The Brazilian federal government is launching a new version of the Desenrola debt-relief program that allows citizens to use FGTS funds to pay debts [1].
This initiative targets low-income households struggling with debt burdens to stimulate the national economy. By integrating the Fundo de Garantia do Tempo de Serviço (FGTS), a mandatory severance fund, the government aims to provide immediate liquidity for millions of indebted workers.
Finance Minister Dario Durigan said the economic team is evaluating the use of FGTS for debt settlement [3]. In a subsequent statement, Durigan said the government is finalizing the details of this new version of the program [2]. Under the proposed rules, workers may withdraw up to 20% of their FGTS balance to settle outstanding obligations [4].
The program also includes measures to renegotiate FIES student loans and introduce restrictions on betting [1]. These steps come as Brazil faces a growing crisis of inadherence. Reports indicate that 81.7 million people currently have overdue accounts [5]. Furthermore, approximately nine million individuals have become newly indebted since May 2024 [5].
While the government presents the program as a positive relief measure, some economists have questioned its effectiveness.
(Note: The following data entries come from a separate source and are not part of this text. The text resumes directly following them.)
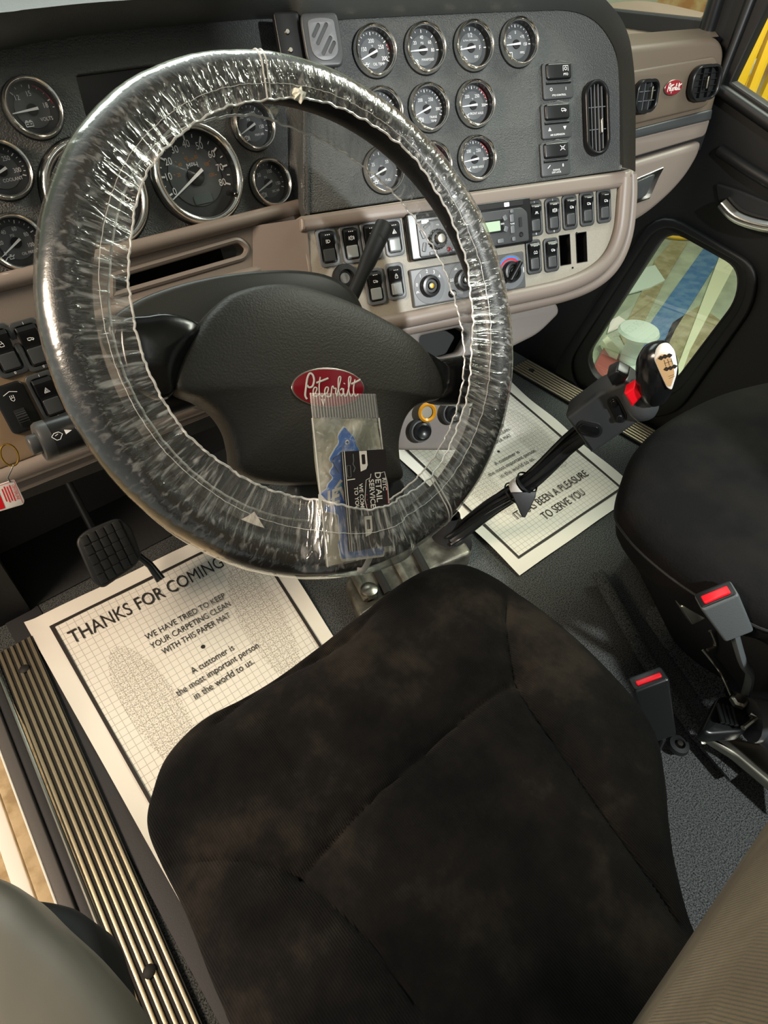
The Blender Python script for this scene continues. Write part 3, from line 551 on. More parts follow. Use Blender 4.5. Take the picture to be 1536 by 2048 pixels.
gauge(FL, (395, 350), .0616, 'large round speedometer in MPH with chrome rim', (200, -22, 16, 2), [(str(v), .61 * math.cos(math.radians(200 - 2.78 * v)), .61 * math.sin(math.radians(200 - 2.78 * v)), .20) for v in range(0, 90, 10)], [('MPH', 0, .2, .15)], 207, big=2, extra=speed_extra)
gauge(FL, (192, 390), .0616, 'large round tachometer behind the left steering wheel rim', (215, -22, 25, 5), [(str(v), .6 * math.cos(math.radians(a)), .6 * math.sin(math.radians(a)), .19) for v, a in zip(range(0, 30, 5), (213, 168, 120, 72, 28, -16))], [('RPM', 0, .2, .13)], 216, big=2)
s = MB(); s.shape([rrect(.16, .09, .004, cx=FL.px((250, 195))[0], cy=FL.px((250, 195))[1])], -.010, -.006); sc = obj('driver_display', s, M['screen'], None, FL.mat()); tag(sc, 'dark blank display screen recessed in the cluster behind the wheel', 'display screen')
# phone mount
t = thing('phone_mount', 'black magnetic phone mount plate with a slotted shield emblem', 'phone mount', FR.at((645, 82)))
m = FR.at((645, 82), .018) @ T((0, 0, -.018))
s = MB(); s.shape([roundpoly([(-.024, .030), (.024, .030), (.026, .018), (.026, -.018), (.021, -.030), (-.021, -.030), (-.026, -.018), (-.026, .018)], .006)], .014, .022, .003); obj('plate', s, M['grey'], t, m)
s = MB(); sh = smooth([(-.016, .021), (0, .0235), (.016, .021), (.018, .012), (.018, -.012), (.010, -.021), (0, -.023), (-.010, -.021), (-.018, -.012), (-.018, .012)], 3)
def slotp(cx, cy, L, w=.0045, a=math.radians(52)): return rrect(L, w, w / 2, 4, cx, cy, a)
s.shape([[(p.x, p.y) for p in sh], slotp(-.0085, .010, .019), slotp(-.001, .006, .030), slotp(.003, -.007, .026), slotp(.010, -.009, .017)], .022, .0235, .0004); obj('emblem', s, M['midgrey'], t, m)
s = MB(); s.shape([rrect(.034, .066, .004, cx=-.040, cy=.004)], -.002, .010, .002); s.shape([rrect(.03, .03, .004)], 0, .015); br = obj('bracket', s, M['black'], t, m)
for y in (.014, -.006):
    s = MB(); s.lathe([(0, .0125), (.0025, .0125), (.0035, .010)], 14, T((-.043, y, 0))); obj('screw', s, M['steel'], br, m)
# ================================================================== SWITCHES
def rocker(F, px, label, ic, w=.0285, h=.053, wof=.004, pale=False, glare=False, txt=None, dots=True, group=None):
    m = F.at(px, wof); t = thing('rocker_switch', label, 'switch', m, group)
    b = MB(); b.shape([rrect(w, h, .0065), rrect(w * .72, h * .80, .005)], 0, .0035, .0012); obj('bezel', b, M['midgrey'] if glare else M['grey'], t, m)  # lighter grey paints lamp glare on the bezels left of the radio
    b = MB(); b.shape([rrect(w * .74, h * .82, .005)], -.001, .001); obj('recess', b, M['matte'], t, m)
    hb = MB(); hw, hh = w * .33, h * .385; prof = [(-hh, .0045), (-.002, .0028), (.001, .003), (hh * .55, .0085), (hh * .8, .0095), (hh, .006), (hh, 0)]
    rails = []
    for x in (-hw, -hw * .9, hw * .9, hw): rails.append([(x, y, (z if abs(x) < hw * .95 else z - .0015)) for y, z in [(-hh, 0)] + prof])
    hb.loft(rails); hb.add(rails[0], [tuple(range(len(rails[0])))]); hb.add(rails[-1], [tuple(range(len(rails[-1])))]); r = obj('rocker', hb, M['black'], t, m, 30)
    lb = MB(); lb.shape([rrect(hw * 1.7, hh * .82, .002, cy=-hh * .52)], .0036, .0052, .0008); obj('lens', lb, M['lensgrey'] if pale else M['grey'], r, m)
    mk = MB(); icon(mk, ic, 0, hh * .36, .0036, .0006, .0085)
    if dots:
        for k in (-1, 0, 1): mk.lathe([(0, .0106), (.0006, .0102), (.0007, .0090)], 8, T((k * .0028, hh * .78, 0)))
    if txt: mk.text(txt, 0, h * .44, .0045, .0037); mk.text('0', 0, -h * .44, .0045, .0037)
    obj('markings', mk, M['white'], r, m)
    return t
G1 = 'rocker switches right of the radio'
for px, ic, lb, tx in [((1068, 437), 'fan', 'rocker switch beside the radio, leftmost of the five in the upper row', 'I'), ((1104, 432), 'brake', 'upper row rocker switch, second from the radio with a round symbol', 'I'), ((1138, 425), 'truck', 'upper row rocker switch, middle of five right of the radio', None),
                       ((1172, 418), 'truck', 'upper row rocker switch, fourth right of the radio', None), ((1206, 412), 'truck', 'upper row rocker switch, last on the right', None), ((1066, 514), 'wave', 'lower row rocker switch beside the temperature knob', None), ((1101, 510), 'truck', 'lower row rocker switch next to the two empty slots', None)]:
    rocker(FR, px, lb, ic, txt=tx, group=G1)
for px, ic, lb, pl in [((655, 495), 'lamp', 'rocker switch with dark lens, leftmost of the row by the wheel column', False), ((701, 488), 'brake', 'rocker switch with pale lens and cross symbol, second from the left', True), ((742, 481), 'lamp', 'rocker switch with pale lens behind the turn signal lever', True), ((786, 475), 'tri', 'hazard rocker switch with triangle symbol left of the radio', True),
                       ((749, 573), 'truck', 'rocker switch with pale lens below the turn signal lever', True), ((790, 563), 'lock', 'rocker switch with pale lens left of the fan speed knob', True)]:
    rocker(FR, px, lb, ic, .0305, .053, pale=pl, glare=True, group='rocker switches left of the radio')
for px in [(1130, 500), (1163, 495)]:
    s = MB(); s.shape([rrect(.026, .052, .001)], -.066, -.056); s.shape([rrect(.0222, .0476, .0008), rrect(.0206, .0460, .0006)], -.058, .0004); o = obj('empty_switch_slot', s, M['matte'], None, FR.at(px, .004)); tag(o, 'empty black switch slot, ' + ('left' if px[0] < 1150 else 'right') + ' one of the pair under the switches', 'switch opening', 'empty switch slots')
for px in [(1150, 467), (1142, 536)]:
    s = MB(); s.lathe([(0, .0052), (.0016, .0052), (.0018, .004)], 12); o = obj('screw', s, M['black'], None, FR.at(px)); tag(o, 'tiny dark screw ' + ('above' if px[1] < 500 else 'below') + ' the empty switch slots', 'screw')
for px, ic, lb in [((66, 690), 'truck', 'black rocker switch with truck symbol beside the wheel rim at the left'), ((8, 702), 'lock', 'black rocker switch cut by the left picture edge'), ((97, 792), 'tri', 'black rocker switch with triangle symbol above the wiper stalk')]:
    rocker(FL, px, lb, ic, .034, .060, wof=.015, txt='I', dots=False, group='rocker switches at the lower left')
m = FL.at((34, 815), .015); t = thing('dimmer_switch', 'black dimmer switch with ribbed thumbwheel above the wiper stalk', 'switch', m)
b = MB(); b.shape([rrect(.036, .060, .007)], 0, .005, .002); obj('bezel', b, M['black'], t, m)
b = MB(); b.tube([(-.006, -.012, .003), (.006, -.012, .003)], .010, 24); 
for k in range(12): b.tube([(-.006, -.012 + .0103 * math.cos(k * PI / 11), .003 + .0103 * math.sin(k * PI / 11)), (.006, -.012 + .0103 * math.cos(k * PI / 11), .003 + .0103 * math.sin(k * PI / 11))], .0006, 6)
obj('thumbwheel', b, M['soft'], t, m)
b = MB(); b.ribbon([(-.008, .018), (0, .021), (.008, .018)], .0007, .0054); icon(b, 'lamp', 0, .012, .004, .0006, .0054, -PI / 2); obj('markings', b, M['white'], t, m)
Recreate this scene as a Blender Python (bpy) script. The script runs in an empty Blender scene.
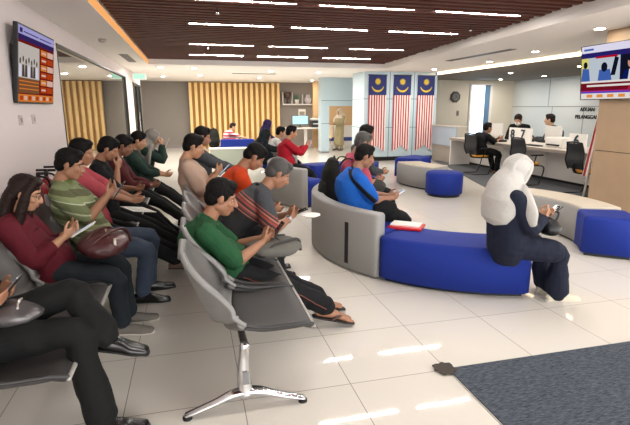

Roberto Troster said the situation complicates the national economy [6]. Other critics have described the new iteration of the program as an ineffective delay tactic [5].
Reports on the exact timing of the announcement have varied. CNN Brasil reported the launch occurred on Monday, April 4, 2026 [1], while MSN reported the update on Monday, April 13, 2026 [2].
“Workers may withdraw up to 20% of their FGTS balance to settle outstanding obligations.”
The expansion of the Desenrola program reflects the Brazilian government's struggle to curb rising household debt despite previous relief efforts. By tapping into the FGTS, the state is prioritizing immediate debt clearance over long-term worker savings, a move that provides short-term economic breathing room but may raise concerns about the long-term financial security of the labor force.